## Records with scene code
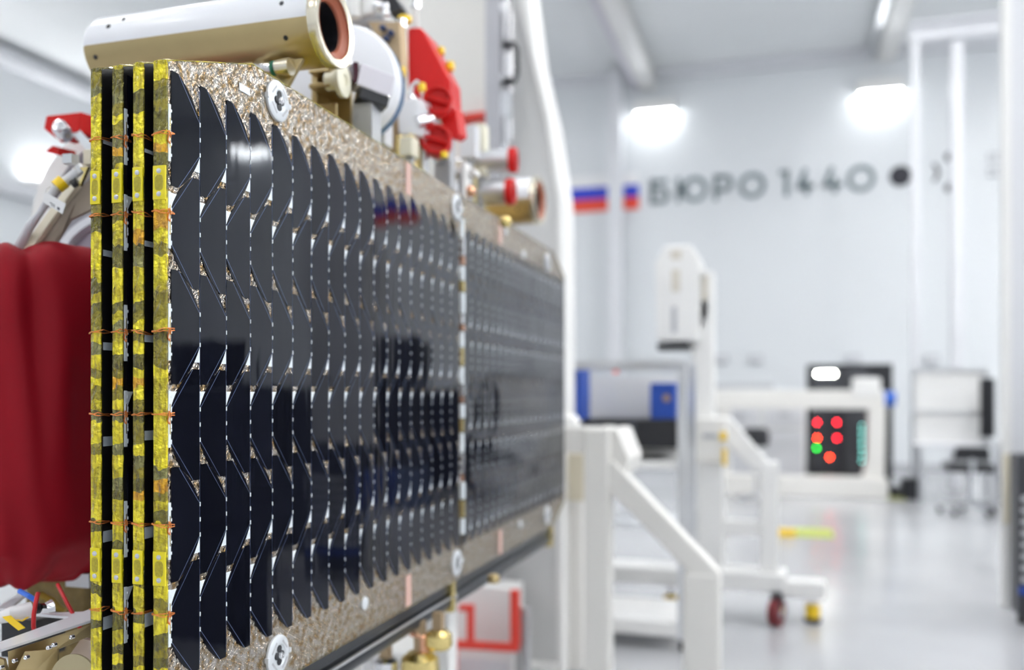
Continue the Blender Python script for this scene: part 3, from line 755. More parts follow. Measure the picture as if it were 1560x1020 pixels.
for (px, py, tx, r) in ((667, 152, 'upper round red cap on the nozzle under the hood', 23), (664, 212, 'lower round red cap just above the foil border', 24)):
    c = G(px, py, 2.42); rr = r / F * 2.42
    cp = thing('nozzle_cap', tx, 'cap', c)
    part(cp, 'cap_shell', REDC, lambda b: b.lathe(c, (.30, -.93, .05), [(0, -.05), (rr * .9, -.05), (rr, -.04), (rr, 0), (rr * .96, .006), (rr * .80, .007), (rr * .74, -.008), (rr * .4, -.012), (0, -.010)], 36))
    part(cp, 'rib', REDC, lambda b: (b.beam(c + Vector((-rr * .7, -.001 - rr * .22, rr * .2)), c + Vector((rr * .7, -.001 + rr * .22, -rr * .2)), .012, .008)))
    part(cp, 'nozzle', ALU, lambda b: b.cyl(c + Vector((0, .04, 0)), (c.x - .05, c.y + .18, c.z - .02), rr * .6, 20))
    part(cp, 'stand', GREYM, lambda b: b.box((c.x - .05, c.y + .12, BT), (c.x - .01, c.y + .16, c.z - .01)))

# yellow taped joints
for px, py, Y, w, h, tx in ((617, 30, 2.5, 22, 10, 'yellow tape wrapped on the rod above the red hood'), (612, 110, 2.45, 12, 14, 'yellow tape wrap at mid height beside the red hood'), (643, 133, 2.38, 12, 12, 'yellow taped joint just above the upper red cap'),
                            (672, 78, 2.57, 12, 11, 'small yellow tape on the slanted side of the hood'), (686, 101, 2.57, 14, 13, 'yellow tape lower on the slanted hood side'), (677, 236, 2.40, 12, 10, 'yellow taped joint just under the lower red cap')):
    c = G(px, py, Y); sx, sz = w / F * Y / 2, h / F * Y / 2
    single('tape_wrap', YEL, lambda b: b.lathe(c - Vector((0, 0, sz)), (0, 0, 1), [(0, 0), (sx * .8, 0), (sx, sz * .3), (sx * .96, sz), (sx, sz * 1.7), (sx * .8, sz * 2), (0, sz * 2)], 16), tx, 'tape', 'yellow tape wraps on the deck pipes', org=c)
# vertical pipes and manifold
def pipe(label, pts, r, mat, foot=True):
    q = [Vector(p) for p in pts]
    t = thing('deck_pipe', label, 'pipe', (q[-1].x, q[-1].y, BT), 'thin pipes on the satellite deck')
    part(t, 'pipe_run', mat, lambda b: b.tube(q + ([Vector((q[-1].x, q[-1].y, BT))] if foot else []), r, 10))
    part(t, 'union_nut', STEEL, lambda b: b.lathe(q[0] - Vector((0, 0, .01)), (0, 0, 1), [(0, 0), (r * 1.8, 0), (r * 1.8, .02), (0, .02)], 6))
pipe('white pipe rising along the near side of the red hood', [G(612, 36, 2.47), G(610, 70, 2.47), G(612, 135, 2.46), G(618, 160, 2.46)], .007, WHITE)
pipe('white pole standing up above the red hood', [G(633, 8, 2.6), G(633, 25, 2.6), G(634, 45, 2.62)], .008, WHITE)
pipe('bent steel pipe between the two red caps', [G(640, 178, 2.45), G(650, 184, 2.45), G(656, 190, 2.46), G(648, 205, 2.46)], .009, STEEL)
pipe('curved grey pipe looping above the upper red cap', [G(626, 150, 2.42), G(627, 132, 2.42), G(635, 124, 2.42), G(642, 130, 2.42), G(645, 150, 2.43)], .006, LIGHTG)
p = G(618, 175, 2.38)
vb = thing('white_valve', 'pale rounded valve body left of the red caps', 'valve', (p.x, p.y, BT))
vb['label'] = 'pale rounded valve body beside the red caps'
part(vb, 'valve_body', LIGHTG, lambda b: b.prism([G(*q, 2.38) for q in ((604, 165), (611, 152), (634, 146), (638, 160), (632, 205), (606, 205))], (.02, .07, 0)), bevel=.008)
part(vb, 'side_port', STEEL, lambda b: b.cyl(G(634, 186, 2.38), G(655, 182, 2.42), .016, 18))
part(vb, 'gold_base', BRASS, lambda b: b.box((p.x - .03, p.y + .005, BT), (p.x + .02, p.y + .07, G(618, 204, 2.38).z)), bevel=.003)
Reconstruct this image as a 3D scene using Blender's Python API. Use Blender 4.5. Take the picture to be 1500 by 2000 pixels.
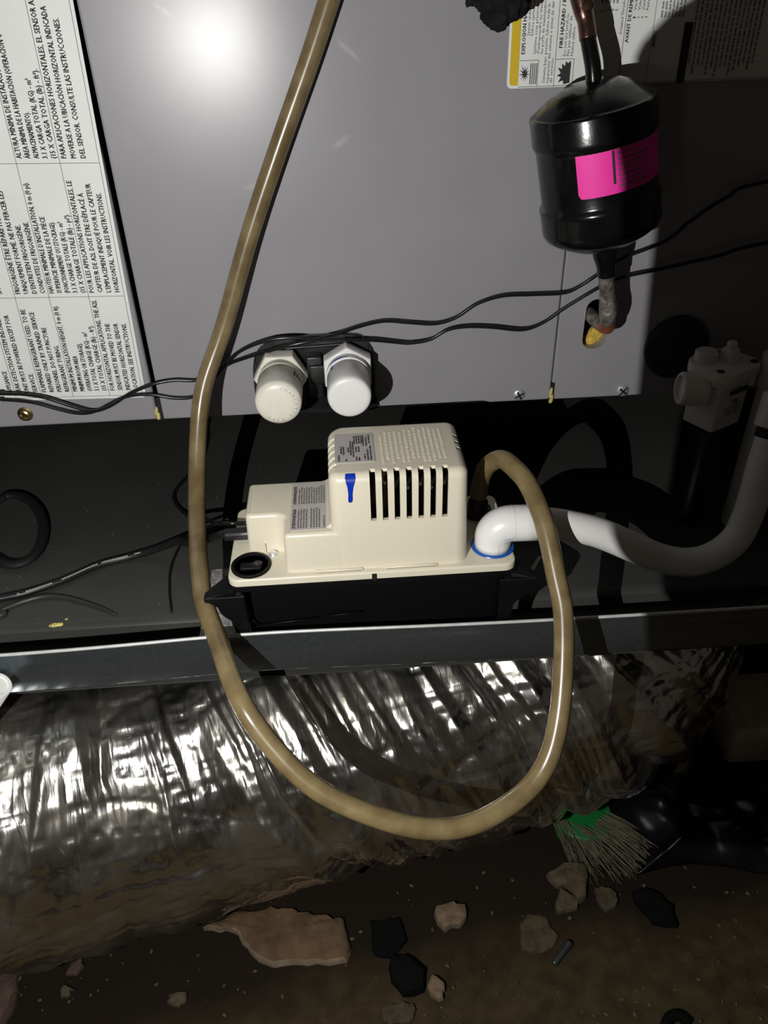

## What to do
Restate word for word only the lines from where the entries begin through the one with "part(cp, 'stand', GREYM, lambda"; omit the pictures.

## Worked answer
Continue the Blender Python script for this scene: part 3, from line 755. More parts follow. Measure the picture as if it were 1560x1020 pixels.
for (px, py, tx, r) in ((667, 152, 'upper round red cap on the nozzle under the hood', 23), (664, 212, 'lower round red cap just above the foil border', 24)):
    c = G(px, py, 2.42); rr = r / F * 2.42
    cp = thing('nozzle_cap', tx, 'cap', c)
    part(cp, 'cap_shell', REDC, lambda b: b.lathe(c, (.30, -.93, .05), [(0, -.05), (rr * .9, -.05), (rr, -.04), (rr, 0), (rr * .96, .006), (rr * .80, .007), (rr * .74, -.008), (rr * .4, -.012), (0, -.010)], 36))
    part(cp, 'rib', REDC, lambda b: (b.beam(c + Vector((-rr * .7, -.001 - rr * .22, rr * .2)), c + Vector((rr * .7, -.001 + rr * .22, -rr * .2)), .012, .008)))
    part(cp, 'nozzle', ALU, lambda b: b.cyl(c + Vector((0, .04, 0)), (c.x - .05, c.y + .18, c.z - .02), rr * .6, 20))
    part(cp, 'stand', GREYM, lambda b: b.box((c.x - .05, c.y + .12, BT), (c.x - .01, c.y + .16, c.z - .01)))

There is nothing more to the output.